Echaré de menos Semuret, como tantos lectores que crecimos sobre la cerámica modernista de la librería. Echaré de menos su significado, su apuesta por la cultura popular y tradicional de la provincia. Echaré de menos su legado, su imagen en el exterior, porque Luis y su librería eran auténticos embajadores de Zamora allá donde fueras. Cualquiera que tenga un mínimo de relación con el mundo de la literatura conoce este espacio de libertad y cultura. Era mucho más que una librería. Era un hogar. Un icono en una tierra no sobrada de ellos.

Luis puede jubilarse con la conciencia tranquila, que ya es hora. Su trabajo y dedicación permanecerán en nuestro recuerdo y todo lo que aprendimos en el esquinazo de Ramos Carrión nos servirá para resistir en estos tiempos difíciles. Sólo tengo palabras de agradecimiento y cariño. Si hoy puedo publicar este artículo en un medio como este es, también, gracias a él y a su apoyo incondicional. Semuret siempre tuvo las puertas abiertas para todo tipo de lectores, de cualquier edad. Y esa cantera es nuestra esperanza para el futuro.
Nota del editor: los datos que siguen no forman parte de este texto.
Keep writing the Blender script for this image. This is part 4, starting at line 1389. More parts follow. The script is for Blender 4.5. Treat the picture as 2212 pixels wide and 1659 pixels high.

Ahora que están tan de moda los gimnasios alguien tendrá que tomar el testigo para completar el dicho de mens sana in corpore sano. Ojalá surja una persona que retome el inmenso legado de Semuret y mantenga abiertas las mentes de una ciudad cada vez más dormida. Ojalá aparezca otra salvadora como sucedió, hace unos meses, cuando Clara se hizo cargo de la también mítica Librería Miguel Núñez (hoy Librería Octubre). El cierre de una librería siempre es una derrota. Quien venga, que cuente desde ya con un lector. El primero de muchos.